INSTRUCTION: What lines of the data include the string "high"? Copy them all.
— Start SOURCE MATERIAL —
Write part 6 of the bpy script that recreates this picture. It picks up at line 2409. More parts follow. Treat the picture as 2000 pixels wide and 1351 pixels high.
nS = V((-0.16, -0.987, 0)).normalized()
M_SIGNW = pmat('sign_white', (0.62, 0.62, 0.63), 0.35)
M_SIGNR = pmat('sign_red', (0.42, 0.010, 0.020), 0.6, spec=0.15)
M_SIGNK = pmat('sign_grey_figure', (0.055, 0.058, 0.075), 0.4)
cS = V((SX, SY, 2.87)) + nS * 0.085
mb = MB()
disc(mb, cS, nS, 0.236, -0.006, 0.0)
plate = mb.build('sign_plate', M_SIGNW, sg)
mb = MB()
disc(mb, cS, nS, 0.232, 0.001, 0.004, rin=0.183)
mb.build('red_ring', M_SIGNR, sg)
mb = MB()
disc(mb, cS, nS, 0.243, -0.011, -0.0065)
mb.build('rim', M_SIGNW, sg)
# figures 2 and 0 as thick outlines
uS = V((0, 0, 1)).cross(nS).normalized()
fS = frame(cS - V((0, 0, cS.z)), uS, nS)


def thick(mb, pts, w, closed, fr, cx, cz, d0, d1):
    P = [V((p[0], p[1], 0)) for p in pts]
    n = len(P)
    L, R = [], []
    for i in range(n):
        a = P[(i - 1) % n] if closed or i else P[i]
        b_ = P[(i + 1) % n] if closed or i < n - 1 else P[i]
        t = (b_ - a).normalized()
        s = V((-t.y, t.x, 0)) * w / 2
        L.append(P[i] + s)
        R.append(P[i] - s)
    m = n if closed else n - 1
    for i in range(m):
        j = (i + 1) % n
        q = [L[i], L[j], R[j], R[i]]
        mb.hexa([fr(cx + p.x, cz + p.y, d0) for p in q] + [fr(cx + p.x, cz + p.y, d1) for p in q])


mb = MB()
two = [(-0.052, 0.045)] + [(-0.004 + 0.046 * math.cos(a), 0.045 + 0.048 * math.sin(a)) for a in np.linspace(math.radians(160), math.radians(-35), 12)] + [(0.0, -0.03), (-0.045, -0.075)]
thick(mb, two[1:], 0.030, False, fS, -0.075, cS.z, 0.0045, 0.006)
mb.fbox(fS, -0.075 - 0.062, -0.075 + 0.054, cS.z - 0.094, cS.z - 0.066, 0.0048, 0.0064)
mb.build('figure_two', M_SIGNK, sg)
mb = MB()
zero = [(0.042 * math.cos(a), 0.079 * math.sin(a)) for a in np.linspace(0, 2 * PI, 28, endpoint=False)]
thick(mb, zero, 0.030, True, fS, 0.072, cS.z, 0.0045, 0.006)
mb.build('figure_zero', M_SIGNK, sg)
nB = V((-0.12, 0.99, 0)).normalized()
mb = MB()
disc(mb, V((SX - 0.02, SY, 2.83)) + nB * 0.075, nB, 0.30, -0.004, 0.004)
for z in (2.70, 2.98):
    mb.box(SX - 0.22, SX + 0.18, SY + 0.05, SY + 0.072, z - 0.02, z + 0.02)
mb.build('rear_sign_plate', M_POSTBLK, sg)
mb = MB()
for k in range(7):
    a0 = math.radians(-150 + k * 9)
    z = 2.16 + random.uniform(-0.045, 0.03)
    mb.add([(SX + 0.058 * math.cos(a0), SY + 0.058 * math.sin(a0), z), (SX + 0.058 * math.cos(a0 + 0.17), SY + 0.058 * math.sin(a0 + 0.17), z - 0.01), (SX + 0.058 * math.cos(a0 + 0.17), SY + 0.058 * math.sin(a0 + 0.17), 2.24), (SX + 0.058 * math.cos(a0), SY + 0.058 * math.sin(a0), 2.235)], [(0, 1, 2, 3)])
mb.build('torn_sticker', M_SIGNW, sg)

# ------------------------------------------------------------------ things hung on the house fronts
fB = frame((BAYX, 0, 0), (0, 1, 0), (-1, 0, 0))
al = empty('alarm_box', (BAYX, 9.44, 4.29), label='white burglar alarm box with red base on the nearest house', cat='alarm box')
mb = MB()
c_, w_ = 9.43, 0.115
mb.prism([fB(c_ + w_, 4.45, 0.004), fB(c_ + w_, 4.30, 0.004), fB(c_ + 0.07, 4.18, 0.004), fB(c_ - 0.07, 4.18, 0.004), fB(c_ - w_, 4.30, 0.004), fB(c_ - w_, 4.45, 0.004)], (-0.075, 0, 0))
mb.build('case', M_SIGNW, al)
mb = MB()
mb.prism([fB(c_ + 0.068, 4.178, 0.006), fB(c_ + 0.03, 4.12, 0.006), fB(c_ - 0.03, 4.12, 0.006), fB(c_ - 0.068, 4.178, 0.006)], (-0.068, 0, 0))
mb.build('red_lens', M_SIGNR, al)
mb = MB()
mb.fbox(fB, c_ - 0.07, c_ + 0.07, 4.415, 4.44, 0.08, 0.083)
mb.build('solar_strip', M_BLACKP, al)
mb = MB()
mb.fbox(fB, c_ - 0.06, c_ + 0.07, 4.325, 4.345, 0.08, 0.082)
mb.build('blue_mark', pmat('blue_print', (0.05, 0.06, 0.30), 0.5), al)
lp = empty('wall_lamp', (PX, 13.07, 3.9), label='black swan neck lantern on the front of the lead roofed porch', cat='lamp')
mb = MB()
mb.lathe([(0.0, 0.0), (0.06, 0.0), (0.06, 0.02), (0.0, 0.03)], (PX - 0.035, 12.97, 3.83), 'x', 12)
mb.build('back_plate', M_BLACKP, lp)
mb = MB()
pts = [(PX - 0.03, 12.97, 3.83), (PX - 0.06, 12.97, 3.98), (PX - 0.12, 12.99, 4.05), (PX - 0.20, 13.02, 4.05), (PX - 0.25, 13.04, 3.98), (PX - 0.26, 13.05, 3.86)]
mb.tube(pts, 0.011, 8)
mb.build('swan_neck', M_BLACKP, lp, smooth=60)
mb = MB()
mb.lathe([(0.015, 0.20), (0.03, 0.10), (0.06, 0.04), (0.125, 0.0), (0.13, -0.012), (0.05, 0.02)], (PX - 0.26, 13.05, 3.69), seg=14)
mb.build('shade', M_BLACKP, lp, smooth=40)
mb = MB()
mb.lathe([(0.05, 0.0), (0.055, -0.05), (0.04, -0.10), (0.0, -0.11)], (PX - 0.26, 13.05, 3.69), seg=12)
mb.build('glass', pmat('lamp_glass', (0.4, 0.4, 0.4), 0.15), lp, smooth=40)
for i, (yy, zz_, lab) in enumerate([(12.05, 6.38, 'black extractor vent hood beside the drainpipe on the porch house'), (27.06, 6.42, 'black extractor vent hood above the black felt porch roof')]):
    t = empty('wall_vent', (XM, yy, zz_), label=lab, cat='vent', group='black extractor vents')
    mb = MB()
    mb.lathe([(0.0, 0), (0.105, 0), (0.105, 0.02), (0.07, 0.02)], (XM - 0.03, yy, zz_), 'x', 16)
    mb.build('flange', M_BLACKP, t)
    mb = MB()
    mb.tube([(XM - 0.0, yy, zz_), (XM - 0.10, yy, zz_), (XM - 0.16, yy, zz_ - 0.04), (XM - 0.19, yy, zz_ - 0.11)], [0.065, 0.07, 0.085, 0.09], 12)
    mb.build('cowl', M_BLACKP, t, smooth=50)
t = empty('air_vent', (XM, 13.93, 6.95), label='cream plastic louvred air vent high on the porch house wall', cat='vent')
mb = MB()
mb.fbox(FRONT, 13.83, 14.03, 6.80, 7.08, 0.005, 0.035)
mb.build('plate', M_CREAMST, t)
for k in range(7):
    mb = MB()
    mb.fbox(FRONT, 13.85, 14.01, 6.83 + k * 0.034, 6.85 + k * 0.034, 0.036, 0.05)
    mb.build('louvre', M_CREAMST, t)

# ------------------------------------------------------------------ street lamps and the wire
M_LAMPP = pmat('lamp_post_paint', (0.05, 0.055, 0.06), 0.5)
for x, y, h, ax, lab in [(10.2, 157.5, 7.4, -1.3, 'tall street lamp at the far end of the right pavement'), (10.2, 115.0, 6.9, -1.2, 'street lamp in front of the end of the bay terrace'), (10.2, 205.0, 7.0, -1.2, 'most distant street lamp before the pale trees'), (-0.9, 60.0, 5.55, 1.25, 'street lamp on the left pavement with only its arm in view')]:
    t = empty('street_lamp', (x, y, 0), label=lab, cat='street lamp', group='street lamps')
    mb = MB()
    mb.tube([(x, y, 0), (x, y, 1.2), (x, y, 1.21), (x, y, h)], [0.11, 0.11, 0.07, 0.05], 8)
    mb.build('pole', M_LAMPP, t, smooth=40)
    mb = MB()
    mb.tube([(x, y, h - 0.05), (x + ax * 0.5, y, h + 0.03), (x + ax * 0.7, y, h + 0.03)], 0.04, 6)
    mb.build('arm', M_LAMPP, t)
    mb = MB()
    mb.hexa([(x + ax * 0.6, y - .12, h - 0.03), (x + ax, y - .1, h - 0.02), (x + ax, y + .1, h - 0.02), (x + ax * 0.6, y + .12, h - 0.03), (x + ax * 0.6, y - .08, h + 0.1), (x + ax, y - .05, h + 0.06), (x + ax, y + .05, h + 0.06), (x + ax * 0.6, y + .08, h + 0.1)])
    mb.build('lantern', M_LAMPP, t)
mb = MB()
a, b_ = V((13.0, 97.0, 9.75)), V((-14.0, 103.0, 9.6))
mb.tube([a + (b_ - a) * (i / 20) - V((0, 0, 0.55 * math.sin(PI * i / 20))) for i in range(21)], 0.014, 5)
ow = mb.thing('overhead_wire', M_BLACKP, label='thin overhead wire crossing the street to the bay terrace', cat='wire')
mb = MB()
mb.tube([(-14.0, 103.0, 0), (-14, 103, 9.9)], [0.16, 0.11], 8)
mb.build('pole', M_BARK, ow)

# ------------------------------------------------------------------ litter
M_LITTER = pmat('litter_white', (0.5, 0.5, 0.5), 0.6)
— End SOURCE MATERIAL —
ANSWER TO THIS EXERCISE:
Write part 6 of the bpy script that recreates this picture. It picks up at line 2409. More parts follow. Treat the picture as 2000 pixels wide and 1351 pixels high.
t = empty('air_vent', (XM, 13.93, 6.95), label='cream plastic louvred air vent high on the porch house wall', cat='vent')